* **Source material**:
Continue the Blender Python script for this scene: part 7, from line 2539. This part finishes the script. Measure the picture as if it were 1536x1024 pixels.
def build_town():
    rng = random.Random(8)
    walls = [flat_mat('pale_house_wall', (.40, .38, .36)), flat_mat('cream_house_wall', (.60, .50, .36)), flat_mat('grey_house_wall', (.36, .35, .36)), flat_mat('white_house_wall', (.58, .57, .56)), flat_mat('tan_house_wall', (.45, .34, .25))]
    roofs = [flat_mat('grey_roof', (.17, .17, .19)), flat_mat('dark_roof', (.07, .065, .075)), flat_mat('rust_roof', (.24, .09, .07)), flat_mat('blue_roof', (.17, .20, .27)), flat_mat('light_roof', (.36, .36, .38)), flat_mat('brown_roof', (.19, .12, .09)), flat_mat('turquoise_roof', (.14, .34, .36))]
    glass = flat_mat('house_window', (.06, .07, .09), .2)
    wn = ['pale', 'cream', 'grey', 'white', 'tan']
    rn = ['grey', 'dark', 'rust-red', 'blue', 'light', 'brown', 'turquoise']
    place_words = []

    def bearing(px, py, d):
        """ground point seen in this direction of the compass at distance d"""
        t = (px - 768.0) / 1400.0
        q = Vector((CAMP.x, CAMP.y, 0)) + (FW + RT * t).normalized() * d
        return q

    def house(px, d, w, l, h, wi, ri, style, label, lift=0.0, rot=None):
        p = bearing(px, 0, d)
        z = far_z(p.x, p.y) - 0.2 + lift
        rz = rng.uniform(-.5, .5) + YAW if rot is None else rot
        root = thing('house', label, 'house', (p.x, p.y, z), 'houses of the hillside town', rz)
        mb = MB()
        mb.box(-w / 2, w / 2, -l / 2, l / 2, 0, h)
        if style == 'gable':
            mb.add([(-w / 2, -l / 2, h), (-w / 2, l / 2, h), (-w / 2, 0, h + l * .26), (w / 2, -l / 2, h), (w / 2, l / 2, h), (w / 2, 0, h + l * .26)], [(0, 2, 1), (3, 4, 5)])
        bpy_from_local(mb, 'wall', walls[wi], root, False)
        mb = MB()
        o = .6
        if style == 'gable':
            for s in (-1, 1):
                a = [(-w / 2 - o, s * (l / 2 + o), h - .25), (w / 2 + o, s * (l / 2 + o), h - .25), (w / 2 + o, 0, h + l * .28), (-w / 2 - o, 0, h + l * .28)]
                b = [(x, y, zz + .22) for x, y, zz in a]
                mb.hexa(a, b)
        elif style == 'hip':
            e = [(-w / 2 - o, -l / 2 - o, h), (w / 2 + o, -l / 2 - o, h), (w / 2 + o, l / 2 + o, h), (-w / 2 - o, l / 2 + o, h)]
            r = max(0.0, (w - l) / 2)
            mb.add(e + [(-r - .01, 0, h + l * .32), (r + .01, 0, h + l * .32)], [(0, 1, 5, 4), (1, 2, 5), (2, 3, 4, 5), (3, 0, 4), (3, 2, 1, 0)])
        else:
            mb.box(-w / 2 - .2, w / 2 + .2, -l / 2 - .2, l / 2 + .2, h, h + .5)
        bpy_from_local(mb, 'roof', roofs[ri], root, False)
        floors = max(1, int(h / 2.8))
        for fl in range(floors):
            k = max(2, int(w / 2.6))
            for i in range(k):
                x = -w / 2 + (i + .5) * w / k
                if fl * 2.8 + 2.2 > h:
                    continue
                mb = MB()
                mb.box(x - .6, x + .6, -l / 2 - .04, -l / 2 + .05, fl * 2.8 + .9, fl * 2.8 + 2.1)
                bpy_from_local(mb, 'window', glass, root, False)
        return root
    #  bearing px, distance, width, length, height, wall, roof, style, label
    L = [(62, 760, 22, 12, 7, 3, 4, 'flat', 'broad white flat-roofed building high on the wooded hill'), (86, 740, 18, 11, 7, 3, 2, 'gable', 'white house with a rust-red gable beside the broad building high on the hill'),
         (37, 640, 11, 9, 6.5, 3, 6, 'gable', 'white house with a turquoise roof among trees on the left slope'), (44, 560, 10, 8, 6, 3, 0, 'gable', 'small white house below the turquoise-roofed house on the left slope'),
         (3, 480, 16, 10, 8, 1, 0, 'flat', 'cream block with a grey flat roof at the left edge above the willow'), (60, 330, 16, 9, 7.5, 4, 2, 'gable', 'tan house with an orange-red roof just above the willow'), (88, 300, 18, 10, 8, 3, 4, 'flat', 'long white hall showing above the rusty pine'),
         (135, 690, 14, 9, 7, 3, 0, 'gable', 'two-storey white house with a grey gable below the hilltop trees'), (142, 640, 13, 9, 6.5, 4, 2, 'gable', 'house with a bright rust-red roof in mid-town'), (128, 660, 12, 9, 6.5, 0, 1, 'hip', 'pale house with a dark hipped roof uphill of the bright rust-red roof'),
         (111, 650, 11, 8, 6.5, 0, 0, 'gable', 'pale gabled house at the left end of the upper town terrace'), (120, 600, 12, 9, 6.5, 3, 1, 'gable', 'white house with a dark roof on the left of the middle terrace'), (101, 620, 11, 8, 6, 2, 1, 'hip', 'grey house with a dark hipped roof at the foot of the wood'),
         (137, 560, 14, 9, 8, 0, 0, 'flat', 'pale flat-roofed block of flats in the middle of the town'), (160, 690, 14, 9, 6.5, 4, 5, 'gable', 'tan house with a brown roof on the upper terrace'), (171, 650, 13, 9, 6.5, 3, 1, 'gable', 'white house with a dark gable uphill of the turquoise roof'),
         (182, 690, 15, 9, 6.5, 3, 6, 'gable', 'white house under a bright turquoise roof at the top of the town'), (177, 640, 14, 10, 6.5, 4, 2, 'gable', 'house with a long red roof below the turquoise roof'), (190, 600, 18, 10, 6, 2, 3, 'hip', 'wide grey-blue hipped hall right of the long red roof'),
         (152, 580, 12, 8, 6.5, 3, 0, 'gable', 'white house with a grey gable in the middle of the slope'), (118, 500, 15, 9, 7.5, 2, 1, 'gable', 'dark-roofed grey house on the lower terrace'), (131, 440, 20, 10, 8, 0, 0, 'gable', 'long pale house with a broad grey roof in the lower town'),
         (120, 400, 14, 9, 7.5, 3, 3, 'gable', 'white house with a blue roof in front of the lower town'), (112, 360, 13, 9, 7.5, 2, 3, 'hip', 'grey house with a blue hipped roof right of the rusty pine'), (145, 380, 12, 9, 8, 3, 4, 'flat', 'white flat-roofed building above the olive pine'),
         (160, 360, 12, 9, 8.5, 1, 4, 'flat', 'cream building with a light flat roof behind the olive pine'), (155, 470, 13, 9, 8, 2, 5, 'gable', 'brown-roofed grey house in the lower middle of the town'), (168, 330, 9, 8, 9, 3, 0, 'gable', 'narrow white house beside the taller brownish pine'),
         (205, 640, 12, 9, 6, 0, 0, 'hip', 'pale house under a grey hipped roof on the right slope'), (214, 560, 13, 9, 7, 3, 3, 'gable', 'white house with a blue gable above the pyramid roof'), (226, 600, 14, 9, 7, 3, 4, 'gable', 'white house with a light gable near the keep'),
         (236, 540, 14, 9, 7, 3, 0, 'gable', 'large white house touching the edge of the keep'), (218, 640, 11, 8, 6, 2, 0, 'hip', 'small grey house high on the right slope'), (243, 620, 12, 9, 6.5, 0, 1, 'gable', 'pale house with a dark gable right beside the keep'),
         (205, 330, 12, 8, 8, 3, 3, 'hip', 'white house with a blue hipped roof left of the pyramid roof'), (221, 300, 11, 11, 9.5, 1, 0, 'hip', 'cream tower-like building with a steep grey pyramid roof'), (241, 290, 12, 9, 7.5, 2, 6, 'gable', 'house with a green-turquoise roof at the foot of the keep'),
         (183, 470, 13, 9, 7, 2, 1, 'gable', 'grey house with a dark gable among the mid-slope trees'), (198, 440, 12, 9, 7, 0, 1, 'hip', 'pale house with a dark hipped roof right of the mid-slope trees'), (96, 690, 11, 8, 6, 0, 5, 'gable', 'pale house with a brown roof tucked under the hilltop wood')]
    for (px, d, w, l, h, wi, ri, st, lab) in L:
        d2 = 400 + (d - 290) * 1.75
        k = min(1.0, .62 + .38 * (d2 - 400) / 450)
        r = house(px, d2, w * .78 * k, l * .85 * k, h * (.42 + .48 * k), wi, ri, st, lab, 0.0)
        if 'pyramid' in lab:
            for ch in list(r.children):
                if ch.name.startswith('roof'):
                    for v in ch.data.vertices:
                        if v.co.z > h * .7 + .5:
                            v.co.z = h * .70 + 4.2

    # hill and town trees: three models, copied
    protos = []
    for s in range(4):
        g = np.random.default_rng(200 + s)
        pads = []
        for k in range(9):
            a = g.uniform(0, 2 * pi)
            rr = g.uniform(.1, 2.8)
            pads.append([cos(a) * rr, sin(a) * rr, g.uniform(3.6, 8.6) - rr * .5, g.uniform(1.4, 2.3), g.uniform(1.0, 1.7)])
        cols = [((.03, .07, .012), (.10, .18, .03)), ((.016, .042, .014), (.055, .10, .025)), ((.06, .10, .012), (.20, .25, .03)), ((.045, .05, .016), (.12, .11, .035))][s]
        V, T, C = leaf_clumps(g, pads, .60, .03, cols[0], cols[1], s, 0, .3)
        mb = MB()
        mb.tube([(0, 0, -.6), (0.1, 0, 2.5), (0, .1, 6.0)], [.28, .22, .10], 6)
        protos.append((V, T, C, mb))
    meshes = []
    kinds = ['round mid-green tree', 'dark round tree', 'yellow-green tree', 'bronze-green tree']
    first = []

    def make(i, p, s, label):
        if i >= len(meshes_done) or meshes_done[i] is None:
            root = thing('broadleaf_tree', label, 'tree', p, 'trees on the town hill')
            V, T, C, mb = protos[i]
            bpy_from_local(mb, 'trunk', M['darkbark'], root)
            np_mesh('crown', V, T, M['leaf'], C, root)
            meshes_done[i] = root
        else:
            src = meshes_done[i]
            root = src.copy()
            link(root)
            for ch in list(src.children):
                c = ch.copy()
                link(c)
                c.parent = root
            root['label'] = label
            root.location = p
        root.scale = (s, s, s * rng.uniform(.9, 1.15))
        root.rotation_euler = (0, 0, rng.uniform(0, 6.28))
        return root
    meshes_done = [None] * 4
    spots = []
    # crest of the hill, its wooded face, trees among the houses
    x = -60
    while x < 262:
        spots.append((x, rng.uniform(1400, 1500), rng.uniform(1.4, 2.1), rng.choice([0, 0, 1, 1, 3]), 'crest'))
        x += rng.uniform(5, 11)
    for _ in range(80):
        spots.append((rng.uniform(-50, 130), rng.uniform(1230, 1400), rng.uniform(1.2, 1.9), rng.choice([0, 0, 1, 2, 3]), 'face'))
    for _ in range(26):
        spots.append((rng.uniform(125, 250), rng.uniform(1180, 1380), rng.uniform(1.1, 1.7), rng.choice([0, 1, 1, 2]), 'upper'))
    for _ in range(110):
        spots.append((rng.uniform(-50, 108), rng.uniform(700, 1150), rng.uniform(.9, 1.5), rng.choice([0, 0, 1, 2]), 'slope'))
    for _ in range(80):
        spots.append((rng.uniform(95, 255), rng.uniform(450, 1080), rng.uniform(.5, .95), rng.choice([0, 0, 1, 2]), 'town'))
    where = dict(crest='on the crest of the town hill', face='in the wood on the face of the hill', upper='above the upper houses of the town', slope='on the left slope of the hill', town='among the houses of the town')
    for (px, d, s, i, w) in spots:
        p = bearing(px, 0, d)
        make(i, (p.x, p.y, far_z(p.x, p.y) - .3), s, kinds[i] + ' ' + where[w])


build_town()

* **Exercise directions**: Which lines contain the word "this"? Return each of them.

* **Final answer**:
Continue the Blender Python script for this scene: part 7, from line 2539. This part finishes the script. Measure the picture as if it were 1536x1024 pixels.
        """ground point seen in this direction of the compass at distance d"""